-- Objective --
Extract each line bearing the word "part".

--- Begin Records provided ---

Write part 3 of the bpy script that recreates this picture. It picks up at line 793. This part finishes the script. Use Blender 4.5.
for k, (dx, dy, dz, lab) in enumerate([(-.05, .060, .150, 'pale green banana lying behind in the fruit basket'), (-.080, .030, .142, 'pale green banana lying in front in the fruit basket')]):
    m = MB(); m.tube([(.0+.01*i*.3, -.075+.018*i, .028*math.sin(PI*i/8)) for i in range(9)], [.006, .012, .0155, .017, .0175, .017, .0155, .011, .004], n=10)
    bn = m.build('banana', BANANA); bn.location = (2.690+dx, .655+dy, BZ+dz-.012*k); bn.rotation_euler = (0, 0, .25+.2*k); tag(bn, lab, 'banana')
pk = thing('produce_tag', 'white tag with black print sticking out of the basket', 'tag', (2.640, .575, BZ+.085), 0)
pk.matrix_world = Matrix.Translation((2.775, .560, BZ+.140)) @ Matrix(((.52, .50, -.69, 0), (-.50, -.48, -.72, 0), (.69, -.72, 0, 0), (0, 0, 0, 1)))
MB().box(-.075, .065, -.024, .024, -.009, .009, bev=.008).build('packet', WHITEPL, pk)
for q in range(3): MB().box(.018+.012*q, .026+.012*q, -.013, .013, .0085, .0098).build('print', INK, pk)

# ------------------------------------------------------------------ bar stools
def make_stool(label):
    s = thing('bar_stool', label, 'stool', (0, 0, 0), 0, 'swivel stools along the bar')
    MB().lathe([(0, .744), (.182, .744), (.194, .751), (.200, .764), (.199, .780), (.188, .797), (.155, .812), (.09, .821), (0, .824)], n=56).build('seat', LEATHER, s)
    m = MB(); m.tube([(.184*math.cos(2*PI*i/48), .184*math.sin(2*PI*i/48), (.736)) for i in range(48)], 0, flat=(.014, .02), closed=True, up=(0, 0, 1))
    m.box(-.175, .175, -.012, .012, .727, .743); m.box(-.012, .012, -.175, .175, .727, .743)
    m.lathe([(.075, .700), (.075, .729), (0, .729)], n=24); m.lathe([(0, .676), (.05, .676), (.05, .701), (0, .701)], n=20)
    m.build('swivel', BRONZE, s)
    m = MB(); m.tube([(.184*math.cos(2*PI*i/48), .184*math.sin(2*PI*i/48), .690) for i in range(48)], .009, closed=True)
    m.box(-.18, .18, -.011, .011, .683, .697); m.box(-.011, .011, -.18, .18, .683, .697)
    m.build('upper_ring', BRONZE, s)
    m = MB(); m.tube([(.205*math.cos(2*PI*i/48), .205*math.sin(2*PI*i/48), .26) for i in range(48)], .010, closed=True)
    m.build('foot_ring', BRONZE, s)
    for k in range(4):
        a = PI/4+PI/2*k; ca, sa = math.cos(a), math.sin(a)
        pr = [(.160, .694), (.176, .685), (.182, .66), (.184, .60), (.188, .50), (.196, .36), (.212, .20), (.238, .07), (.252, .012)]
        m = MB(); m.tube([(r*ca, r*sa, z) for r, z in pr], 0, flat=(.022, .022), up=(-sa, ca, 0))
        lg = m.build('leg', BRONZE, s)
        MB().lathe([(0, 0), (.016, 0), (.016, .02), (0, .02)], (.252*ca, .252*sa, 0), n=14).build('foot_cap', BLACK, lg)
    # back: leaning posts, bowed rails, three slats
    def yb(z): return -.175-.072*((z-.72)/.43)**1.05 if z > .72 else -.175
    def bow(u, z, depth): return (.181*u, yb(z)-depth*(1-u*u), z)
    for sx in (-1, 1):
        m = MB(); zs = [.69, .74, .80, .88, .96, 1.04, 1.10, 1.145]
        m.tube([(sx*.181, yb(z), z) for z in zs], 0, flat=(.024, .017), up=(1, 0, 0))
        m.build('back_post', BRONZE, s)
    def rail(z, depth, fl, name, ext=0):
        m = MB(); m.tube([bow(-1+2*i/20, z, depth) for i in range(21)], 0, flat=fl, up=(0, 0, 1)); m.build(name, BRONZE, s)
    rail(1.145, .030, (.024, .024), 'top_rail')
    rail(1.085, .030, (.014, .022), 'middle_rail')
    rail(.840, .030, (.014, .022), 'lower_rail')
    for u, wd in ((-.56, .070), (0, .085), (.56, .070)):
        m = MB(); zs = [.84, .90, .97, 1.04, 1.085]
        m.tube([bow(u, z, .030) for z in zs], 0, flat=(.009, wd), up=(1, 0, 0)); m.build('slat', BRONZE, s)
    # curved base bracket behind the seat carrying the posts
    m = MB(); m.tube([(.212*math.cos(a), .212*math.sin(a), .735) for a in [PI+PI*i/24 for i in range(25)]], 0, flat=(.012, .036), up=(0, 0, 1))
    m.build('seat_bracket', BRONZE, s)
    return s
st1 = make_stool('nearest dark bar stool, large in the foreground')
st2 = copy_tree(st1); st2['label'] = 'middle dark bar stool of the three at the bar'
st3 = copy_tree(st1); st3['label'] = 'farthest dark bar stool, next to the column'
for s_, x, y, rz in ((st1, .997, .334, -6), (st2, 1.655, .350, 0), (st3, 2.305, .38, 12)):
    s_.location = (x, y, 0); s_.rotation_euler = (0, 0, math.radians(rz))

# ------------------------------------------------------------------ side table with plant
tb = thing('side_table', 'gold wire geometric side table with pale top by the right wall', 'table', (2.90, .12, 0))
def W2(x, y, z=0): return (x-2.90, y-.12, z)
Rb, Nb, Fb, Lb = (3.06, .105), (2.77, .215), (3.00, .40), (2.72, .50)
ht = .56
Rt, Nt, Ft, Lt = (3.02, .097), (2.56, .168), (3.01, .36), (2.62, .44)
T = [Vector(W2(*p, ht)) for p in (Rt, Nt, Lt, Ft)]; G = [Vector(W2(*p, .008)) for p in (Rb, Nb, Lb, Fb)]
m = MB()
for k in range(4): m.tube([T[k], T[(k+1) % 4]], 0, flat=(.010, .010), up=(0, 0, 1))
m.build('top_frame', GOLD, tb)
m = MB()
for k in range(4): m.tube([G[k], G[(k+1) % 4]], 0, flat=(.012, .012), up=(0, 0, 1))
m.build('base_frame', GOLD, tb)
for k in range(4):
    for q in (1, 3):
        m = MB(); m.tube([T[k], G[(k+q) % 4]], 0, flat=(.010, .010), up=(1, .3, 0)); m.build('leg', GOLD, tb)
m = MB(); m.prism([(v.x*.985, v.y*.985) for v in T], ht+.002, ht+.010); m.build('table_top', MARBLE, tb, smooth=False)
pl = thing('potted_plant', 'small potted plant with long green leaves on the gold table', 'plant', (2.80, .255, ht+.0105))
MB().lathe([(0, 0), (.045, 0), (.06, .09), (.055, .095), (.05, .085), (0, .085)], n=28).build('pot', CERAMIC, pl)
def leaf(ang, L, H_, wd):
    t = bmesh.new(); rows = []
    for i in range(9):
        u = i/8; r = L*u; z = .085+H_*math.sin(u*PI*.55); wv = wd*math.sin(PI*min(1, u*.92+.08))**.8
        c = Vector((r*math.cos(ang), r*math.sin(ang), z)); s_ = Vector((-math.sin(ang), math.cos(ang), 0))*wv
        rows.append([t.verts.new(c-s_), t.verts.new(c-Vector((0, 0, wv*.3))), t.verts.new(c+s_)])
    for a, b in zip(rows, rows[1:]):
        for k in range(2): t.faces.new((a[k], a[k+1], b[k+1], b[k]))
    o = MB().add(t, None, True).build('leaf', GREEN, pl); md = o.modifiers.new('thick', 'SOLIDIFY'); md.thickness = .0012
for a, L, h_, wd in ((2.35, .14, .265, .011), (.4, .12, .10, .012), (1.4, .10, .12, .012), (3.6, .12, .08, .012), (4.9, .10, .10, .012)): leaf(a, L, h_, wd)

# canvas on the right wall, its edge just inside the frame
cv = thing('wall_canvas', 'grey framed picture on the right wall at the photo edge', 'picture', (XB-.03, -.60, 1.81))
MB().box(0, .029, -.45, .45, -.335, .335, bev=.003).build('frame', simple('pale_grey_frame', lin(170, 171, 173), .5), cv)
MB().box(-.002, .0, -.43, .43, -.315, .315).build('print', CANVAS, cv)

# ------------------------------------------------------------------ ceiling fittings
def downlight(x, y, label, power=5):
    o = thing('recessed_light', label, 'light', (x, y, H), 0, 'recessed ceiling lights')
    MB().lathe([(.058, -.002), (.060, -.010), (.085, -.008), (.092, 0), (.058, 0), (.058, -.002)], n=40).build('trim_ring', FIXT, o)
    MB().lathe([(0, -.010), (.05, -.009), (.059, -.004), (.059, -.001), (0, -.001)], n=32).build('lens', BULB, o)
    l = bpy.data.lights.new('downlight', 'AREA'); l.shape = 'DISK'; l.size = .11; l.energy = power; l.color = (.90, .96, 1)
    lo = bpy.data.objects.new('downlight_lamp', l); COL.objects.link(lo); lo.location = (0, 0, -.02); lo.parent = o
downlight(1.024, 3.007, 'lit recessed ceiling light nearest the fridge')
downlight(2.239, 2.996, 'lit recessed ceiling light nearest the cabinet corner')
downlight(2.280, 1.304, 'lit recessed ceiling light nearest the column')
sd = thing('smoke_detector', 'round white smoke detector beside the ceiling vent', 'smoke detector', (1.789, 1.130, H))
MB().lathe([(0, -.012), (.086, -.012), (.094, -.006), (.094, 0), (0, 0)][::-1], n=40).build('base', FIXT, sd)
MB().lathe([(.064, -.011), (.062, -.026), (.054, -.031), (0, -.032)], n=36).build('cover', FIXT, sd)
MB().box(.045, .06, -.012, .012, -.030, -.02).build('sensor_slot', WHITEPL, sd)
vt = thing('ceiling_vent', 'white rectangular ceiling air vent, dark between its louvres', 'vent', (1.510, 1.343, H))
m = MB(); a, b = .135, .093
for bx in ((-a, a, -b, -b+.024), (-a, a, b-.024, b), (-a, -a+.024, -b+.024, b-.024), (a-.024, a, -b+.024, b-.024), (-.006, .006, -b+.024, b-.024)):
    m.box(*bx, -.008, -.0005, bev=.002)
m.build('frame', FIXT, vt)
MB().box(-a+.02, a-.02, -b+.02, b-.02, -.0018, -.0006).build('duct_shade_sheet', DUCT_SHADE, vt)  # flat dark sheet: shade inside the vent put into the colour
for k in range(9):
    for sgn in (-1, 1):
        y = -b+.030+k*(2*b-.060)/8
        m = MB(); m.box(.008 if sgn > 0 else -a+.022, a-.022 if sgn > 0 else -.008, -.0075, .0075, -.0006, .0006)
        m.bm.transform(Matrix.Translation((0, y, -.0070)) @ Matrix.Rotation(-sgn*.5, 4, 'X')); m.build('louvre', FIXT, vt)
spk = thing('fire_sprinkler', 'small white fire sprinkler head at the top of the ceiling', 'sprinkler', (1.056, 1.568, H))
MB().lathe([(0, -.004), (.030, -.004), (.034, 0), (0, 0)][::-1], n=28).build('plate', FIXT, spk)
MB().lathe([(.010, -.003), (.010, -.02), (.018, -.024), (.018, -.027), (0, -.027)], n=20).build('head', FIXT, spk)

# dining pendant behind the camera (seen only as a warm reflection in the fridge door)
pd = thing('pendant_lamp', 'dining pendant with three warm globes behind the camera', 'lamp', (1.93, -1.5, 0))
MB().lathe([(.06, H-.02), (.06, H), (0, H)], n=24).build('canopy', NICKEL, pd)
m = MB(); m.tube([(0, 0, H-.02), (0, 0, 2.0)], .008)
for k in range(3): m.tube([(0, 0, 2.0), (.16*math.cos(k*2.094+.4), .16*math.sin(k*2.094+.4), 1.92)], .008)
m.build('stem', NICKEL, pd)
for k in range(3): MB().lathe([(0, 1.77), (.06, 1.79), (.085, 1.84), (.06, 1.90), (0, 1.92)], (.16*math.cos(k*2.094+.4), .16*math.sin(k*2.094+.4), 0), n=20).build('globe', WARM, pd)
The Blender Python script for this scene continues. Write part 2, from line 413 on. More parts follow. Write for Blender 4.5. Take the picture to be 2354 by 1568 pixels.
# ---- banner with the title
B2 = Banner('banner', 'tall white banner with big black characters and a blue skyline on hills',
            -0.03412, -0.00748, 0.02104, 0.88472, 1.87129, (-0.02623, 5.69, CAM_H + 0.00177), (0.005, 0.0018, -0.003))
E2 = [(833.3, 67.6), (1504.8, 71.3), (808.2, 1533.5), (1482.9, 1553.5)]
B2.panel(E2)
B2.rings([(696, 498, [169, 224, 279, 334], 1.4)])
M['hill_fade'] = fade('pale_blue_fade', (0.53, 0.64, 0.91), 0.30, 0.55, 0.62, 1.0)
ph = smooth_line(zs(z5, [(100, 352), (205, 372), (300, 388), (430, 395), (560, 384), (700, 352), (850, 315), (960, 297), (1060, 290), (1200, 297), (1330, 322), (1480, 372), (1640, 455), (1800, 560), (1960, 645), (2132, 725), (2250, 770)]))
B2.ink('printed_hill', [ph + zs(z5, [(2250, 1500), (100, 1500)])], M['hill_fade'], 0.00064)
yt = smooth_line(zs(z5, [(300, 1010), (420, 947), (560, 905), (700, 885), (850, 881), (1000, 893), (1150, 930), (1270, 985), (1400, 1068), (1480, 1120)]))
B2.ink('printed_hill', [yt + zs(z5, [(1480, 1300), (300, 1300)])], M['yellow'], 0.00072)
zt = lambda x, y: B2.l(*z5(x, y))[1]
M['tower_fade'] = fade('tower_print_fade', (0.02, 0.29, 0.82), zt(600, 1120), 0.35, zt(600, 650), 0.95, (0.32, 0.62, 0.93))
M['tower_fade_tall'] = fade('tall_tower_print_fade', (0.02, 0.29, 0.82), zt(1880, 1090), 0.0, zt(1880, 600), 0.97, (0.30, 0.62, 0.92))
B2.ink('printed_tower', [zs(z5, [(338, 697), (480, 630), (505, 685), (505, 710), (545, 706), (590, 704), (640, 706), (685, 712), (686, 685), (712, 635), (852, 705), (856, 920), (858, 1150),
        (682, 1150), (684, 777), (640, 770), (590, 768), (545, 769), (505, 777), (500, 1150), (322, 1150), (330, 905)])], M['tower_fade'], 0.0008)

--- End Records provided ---

-- Exercise response --
Write part 3 of the bpy script that recreates this picture. It picks up at line 793. This part finishes the script. Use Blender 4.5.
The Blender Python script for this scene continues. Write part 2, from line 413 on. More parts follow. Write for Blender 4.5. Take the picture to be 2354 by 1568 pixels.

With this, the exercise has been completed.